Si arricchisce ancora negli States il panorama dell’offerta formativa in materia di videogiochi. La New York University ( NYU ) lancia il Game Center, un dipartimento universitario interamente dedicato ai giochi digitali. La proposta punta ad assecondare la crescente popolarità e il consistente valore del mercato videoludico.
L’ annuncio ufficiale promette che il nuovo istituto sarà operativo a partire dal primo semestre 2009-2010 e offrirà percorsi di laurea e dottorato dedicati al design, allo sviluppo e allo studio sui giochi digitali. 70 i corsi previsti nella prima tornata didattica. “La missione del Centro”, ha dichiarato il rettore della New York University David McLaughlin, “è quello di formare la prossima generazione di imprenditori, designer e studiosi di videogiochi”. Un’iniziativa che sembra ben declinarsi con l’avvio del Games for Learning Institute , un centro di studio sulle potenzialità didattiche dei videogiochi creato dalla NYU insieme a Microsoft.
Il funzionamento del dipartimento, racconta Crainsnewyork , troverà sostegno economico in una donazione di 1 miliardo di dollari effettuata da un anonimo filantropo, e in un fido da 200mila dollari del Fondo “NYC Cultural Innovation” della Fondazione Rockfeller.
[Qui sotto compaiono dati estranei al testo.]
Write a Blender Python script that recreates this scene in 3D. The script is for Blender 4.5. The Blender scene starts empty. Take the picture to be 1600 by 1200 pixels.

Le iniziative della NYU segnano l’ulteriore strutturarsi di un mercato formativo, quello dedicato ai videogiochi, che negli Stati Uniti è sempre più fiorente. Lauree triennali, specialistiche e dottorati vengono offerte ormai in una quantità di istituzioni universitarie tra cui la University of Southern California (Videogames Design and Management), la Michigan State University , la Full Sail School . Ad assecondare la crescita della formazione in questo settore vi sono l’aumento di popolarità dei videogiochi presso fasce di popolazione sempre più ampie ed il susseguente esplodere dei fatturati: il mercato dei videogame vale negli USA diversi miliardi di dollari e compete per dimensioni con quello di Hollywood .
Visto dall’Italia, il fermento formativo esistente oltreoceano intorno ai giochi digitali appare quasi miracoloso. Non che da noi i videogiochi non tirino: AESVI calcola che le vendite di game abbiano prodotto nel 2007 ricavi per oltre un miliardo di euro. Ma l’offerta di istruzione per coloro che intendono creare e sviluppare questo tipo di prodotti resta nel Belpaese estremamente limitata: l’unico percorso universitario pubblico in Game Design è stato recentemente chiuso , e l’offerta è garantita soltanto da poche realtà private come AIV o lo IED (sede di Roma).
Tante le ragioni del ritardo. Ma a fare la parte del leone è sicuramente la mancanza in Italia di un comparto industriale ampio e solido, in grado di assorbire laureati e diplomati. Il settore, raccontavano a Punto Informatico i responsabili della software house Idoru Games , dà lavoro in Italia a non più di 300 persone, specializzate per lo più nella “localizzazione” di titoli stranieri. Con la conseguenza che le imprese faticano a promuovere la propria visibilità e a ottenere finanziamenti da istituzioni e venture capitalist . E a peggiorare il quadro, segnala GameProg ] contribuisce anche la ridotta sensibilità degli italiani rispetto alle potenzialità economiche del gaming: decisori e opinione pubblica continuano a vedere i videogiochi come un ameno intrattenimento, senza coglierne le possibilità occupazionali e di sviluppo.